An 1895 Atlanta newspaper was asked: “Has the bicycle come to stay?”

by Fulton Watch News Feed

We’ve been making heavy use of Georgia Historic Newspapers to put together articles about the history of Cobb County and close by areas.

This morning I sat at my desk and decided to do a search on the words “bicycle” and “velocipede” to see what I could find out about how the local press covered the rise of the bicycle in the late 19th and early 20th Century.

The earliest reference was to the velocipede, the early version of the bicycle that usually had the pedals directly connected to the front axle. Velocipedes ranged from similarity to modern bicycles, to bizarre contraptions.

F. A. Brockhaus, Public domain, via Wikimedia Commons

The article about velocipedes was a reprint in an 1868 issue of the Atlanta Intelligencer originally published in the Baltimore Gazette. It was a account of the mania for velocipedes in Paris. You can find the article at this link.

I ran across one gem from the October 20, 1881 Marietta Journal (one of the earlier names of what became the current Marietta Daily Journal).

It boasted about the acceptance of bicycles in Marietta compared to Atlanta.

“Out people are catching the bicycle fever,” the Atlanta Photograph wrote. The Marietta Journal responded “Behind again. Marietta has had it all summer. Our boys are the best riders in the country.”

One of the most interesting articles was from a 19th Century Atlanta newspaper called The Sunny South.

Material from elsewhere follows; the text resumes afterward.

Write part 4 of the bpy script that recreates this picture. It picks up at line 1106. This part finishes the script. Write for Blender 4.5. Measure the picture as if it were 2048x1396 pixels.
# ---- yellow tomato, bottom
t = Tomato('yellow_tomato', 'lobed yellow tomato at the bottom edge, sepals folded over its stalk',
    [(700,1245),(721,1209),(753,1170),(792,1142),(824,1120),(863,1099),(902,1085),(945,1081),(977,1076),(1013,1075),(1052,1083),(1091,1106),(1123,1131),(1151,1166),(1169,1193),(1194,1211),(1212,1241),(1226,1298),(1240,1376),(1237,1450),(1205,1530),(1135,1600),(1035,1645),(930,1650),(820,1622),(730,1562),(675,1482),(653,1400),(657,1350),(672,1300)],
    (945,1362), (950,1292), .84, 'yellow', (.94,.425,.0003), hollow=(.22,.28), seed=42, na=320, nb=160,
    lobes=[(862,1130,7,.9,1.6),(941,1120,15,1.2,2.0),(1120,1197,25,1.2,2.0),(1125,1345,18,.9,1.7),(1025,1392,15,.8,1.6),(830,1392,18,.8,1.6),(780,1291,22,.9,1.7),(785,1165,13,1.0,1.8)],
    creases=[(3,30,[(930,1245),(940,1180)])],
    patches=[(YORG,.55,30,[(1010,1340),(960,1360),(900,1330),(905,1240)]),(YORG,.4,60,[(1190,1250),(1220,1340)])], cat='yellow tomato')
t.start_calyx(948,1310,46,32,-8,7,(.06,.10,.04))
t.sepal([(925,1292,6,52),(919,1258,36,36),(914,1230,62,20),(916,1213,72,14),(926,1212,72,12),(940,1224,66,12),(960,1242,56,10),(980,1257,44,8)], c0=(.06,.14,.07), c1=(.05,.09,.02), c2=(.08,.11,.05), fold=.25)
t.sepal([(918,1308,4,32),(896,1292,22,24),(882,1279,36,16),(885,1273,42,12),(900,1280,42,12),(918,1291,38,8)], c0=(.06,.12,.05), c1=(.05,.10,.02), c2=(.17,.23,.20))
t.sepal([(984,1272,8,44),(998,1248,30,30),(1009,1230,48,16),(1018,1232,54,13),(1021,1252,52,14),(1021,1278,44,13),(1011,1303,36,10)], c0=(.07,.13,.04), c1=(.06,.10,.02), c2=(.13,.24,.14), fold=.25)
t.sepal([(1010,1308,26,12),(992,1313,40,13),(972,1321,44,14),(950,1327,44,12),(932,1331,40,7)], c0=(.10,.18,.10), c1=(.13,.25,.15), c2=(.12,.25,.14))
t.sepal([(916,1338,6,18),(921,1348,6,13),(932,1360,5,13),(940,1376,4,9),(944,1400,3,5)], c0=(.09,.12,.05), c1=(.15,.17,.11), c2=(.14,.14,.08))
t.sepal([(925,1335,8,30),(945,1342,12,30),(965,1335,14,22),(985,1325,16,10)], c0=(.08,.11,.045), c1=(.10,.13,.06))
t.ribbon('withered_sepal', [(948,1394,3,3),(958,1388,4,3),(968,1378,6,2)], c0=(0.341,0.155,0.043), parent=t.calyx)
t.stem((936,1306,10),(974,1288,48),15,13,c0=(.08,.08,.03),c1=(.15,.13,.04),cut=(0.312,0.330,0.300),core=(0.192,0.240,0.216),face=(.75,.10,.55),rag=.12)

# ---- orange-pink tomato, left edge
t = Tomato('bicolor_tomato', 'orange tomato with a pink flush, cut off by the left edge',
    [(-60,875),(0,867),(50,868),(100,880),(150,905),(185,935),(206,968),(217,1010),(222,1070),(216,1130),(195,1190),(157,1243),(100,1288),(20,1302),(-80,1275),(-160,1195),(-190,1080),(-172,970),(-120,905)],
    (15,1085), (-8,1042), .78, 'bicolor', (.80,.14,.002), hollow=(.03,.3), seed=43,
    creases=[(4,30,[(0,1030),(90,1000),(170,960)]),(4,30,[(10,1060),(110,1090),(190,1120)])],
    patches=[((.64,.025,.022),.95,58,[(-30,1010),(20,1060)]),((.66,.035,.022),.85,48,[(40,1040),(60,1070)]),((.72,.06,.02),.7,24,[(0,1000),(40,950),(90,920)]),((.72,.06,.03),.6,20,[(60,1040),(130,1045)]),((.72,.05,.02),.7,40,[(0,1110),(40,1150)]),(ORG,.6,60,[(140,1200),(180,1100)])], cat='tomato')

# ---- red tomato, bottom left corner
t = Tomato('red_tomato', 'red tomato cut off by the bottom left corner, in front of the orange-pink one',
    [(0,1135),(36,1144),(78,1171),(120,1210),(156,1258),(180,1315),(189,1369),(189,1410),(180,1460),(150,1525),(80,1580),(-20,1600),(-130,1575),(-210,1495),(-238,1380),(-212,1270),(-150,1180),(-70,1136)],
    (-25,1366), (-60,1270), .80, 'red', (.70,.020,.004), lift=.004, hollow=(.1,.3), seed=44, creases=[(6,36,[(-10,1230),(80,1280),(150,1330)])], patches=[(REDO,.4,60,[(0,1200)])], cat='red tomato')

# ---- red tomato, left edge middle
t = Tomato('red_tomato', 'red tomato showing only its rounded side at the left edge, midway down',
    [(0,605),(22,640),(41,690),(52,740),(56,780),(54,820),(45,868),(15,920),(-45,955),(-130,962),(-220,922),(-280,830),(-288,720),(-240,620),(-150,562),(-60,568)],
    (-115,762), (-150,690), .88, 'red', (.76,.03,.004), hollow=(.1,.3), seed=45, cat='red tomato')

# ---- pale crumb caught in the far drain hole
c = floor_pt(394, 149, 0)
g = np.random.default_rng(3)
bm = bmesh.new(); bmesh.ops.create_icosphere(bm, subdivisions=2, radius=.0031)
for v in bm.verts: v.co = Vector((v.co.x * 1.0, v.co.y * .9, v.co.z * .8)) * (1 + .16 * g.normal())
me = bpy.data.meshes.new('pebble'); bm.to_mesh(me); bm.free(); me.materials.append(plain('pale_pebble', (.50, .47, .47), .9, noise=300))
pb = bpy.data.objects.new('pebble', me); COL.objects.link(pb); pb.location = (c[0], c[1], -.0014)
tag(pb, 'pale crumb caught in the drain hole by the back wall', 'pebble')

In its August 31, 1895 edition a question/answer column had the following item:

A Subscriber, Charleston, S. C., asks: “Has the bicycle come to stay?”

Answer: To all appearances, yes.

The sales of wheels this year are estimated at half a million, and the whole number in use at one million. The bicycle is the result and successor of the velocipede of 25 years ago. When it was shown that men could ride with ease upon two wheels, the world was astonished at the long postponement of the discovery.